In “To Kill A Mockingbird,” Lee wrote that Atticus Finch “hoped to get through life without a case of this kind,” never challenged blacks’ exclusion from the jury or that they were confined to the balcony of the courtroom. Sure, there were reasons for Finch to remain silent, regardless of what he felt in his heart — antagonizing the town or its customs could very well influence people to look down on him or Robinson — but it’s also possible he didn’t oppose Jim Crow because he was at least comfortable with segregation because that’s the way it had always been.

In addition, when an unruly mob attempts to abduct Robinson from jail so they can lynch him in the tradition of Southern militia justice, Finch makes excuses for the Ku Klux Klan by calling them only a “political organization.” He also basically excuses the head of the bloodthirsty mob out for their perverted version of racial justice as “basically a good man,” who sadly has “blind spots like the rest of us.”
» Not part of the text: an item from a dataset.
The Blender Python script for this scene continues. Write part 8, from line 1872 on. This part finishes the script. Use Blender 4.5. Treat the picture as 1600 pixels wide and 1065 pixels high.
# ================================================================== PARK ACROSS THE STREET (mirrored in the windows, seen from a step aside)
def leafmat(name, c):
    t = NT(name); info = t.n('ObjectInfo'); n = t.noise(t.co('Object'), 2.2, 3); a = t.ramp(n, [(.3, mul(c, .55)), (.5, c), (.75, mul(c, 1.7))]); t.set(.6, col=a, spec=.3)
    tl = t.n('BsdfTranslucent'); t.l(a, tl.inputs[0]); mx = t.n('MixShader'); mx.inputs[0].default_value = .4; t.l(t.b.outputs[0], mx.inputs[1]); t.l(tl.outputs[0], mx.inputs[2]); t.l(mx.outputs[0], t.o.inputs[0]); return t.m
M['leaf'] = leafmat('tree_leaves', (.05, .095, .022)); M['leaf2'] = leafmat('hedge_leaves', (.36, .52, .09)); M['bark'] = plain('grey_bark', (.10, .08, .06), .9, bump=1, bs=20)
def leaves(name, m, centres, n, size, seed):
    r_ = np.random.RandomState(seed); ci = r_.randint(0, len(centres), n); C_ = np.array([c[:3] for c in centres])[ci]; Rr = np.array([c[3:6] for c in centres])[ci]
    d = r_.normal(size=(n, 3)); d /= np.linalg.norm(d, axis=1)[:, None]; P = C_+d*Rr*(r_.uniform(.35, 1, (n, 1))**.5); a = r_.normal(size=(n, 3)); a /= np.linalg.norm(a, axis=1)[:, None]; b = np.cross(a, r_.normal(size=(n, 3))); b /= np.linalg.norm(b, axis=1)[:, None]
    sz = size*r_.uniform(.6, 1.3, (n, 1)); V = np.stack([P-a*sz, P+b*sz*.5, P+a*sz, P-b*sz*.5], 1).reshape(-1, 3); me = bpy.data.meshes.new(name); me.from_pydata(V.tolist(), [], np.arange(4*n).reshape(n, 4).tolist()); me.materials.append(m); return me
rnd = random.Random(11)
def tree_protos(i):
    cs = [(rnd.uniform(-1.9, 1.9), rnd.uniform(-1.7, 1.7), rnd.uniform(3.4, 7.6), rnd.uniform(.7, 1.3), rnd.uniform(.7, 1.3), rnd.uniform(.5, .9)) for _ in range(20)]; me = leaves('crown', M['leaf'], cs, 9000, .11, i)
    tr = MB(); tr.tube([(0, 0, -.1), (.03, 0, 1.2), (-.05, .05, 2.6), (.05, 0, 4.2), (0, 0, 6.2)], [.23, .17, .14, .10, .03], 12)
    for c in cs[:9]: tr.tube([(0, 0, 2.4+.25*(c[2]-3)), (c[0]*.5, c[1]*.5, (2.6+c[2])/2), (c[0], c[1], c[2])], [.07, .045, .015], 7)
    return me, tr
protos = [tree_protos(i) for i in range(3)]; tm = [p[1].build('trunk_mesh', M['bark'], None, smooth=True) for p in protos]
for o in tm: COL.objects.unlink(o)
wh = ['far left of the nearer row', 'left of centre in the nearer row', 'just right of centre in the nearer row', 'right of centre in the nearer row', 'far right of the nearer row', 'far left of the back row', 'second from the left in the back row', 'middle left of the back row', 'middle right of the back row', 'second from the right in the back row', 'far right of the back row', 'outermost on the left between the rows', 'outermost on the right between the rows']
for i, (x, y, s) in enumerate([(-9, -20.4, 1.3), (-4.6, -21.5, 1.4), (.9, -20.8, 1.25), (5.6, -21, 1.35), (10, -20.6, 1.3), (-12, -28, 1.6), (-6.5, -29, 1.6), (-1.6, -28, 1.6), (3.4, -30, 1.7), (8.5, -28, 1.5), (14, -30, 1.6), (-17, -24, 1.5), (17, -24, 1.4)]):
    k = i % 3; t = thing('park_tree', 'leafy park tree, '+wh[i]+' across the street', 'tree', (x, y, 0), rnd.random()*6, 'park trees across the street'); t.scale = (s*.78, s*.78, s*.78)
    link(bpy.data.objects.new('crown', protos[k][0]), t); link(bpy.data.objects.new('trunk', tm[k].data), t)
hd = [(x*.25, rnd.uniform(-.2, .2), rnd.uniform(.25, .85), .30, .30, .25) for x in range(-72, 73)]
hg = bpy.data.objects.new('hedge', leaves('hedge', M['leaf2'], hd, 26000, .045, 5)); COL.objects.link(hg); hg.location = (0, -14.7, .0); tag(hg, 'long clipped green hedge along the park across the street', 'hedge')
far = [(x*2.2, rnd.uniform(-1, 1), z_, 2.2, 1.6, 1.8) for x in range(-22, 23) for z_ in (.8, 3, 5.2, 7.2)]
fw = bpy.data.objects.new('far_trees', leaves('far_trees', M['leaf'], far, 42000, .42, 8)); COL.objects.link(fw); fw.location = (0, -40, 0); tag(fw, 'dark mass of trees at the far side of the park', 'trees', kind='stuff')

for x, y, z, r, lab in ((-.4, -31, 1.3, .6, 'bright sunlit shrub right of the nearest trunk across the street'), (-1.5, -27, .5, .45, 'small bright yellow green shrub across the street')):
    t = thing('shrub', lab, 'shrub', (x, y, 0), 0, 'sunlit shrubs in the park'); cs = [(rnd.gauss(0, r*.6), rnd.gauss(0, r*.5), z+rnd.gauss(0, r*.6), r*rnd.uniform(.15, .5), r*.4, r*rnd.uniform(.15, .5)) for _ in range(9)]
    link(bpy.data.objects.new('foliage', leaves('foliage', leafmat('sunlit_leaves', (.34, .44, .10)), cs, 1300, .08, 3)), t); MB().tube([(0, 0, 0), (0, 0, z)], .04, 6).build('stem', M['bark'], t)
I don’t think it would be a stretch today to say that comments like those would be viewed as at least inappropriate and blatantly showing signs of serious racially motivated bias and hatred. More broadly, Freedman used these passages to describe Finch as a “passive participant” in “pervasive injustice.”

Freedman was right on. It’s not just me — a coastal liberal — and some egghead lawyer with an axe to grind who thinks that. Noble laureate and the author of several classic novels that deal with race, Toni Morrison, said as much also.

In an early 2015 interview with The Associated Press (AP), she said that the book was a “white savior narrative” and “one of those” — sadly numerous in American history — in which the black experience of their own oppression and struggle for equal rights were reduced to the status of onlookers.

Only Lee knows for sure what the erstwhile Atticus Finch really was in her mind. But if “Go Set a Watchman” had been published first, he surely would never have become a role model on race. And that very easily could have happened.

Readers should try to remember that when and if they read the follow-up to “To Kill a Mockingbird.” Because it might have never been that Finch was admired so much. The situation could easily have been reversed, and today people would be applauding how much Atticus has changed because it would make them feel better that he was no longer a racist.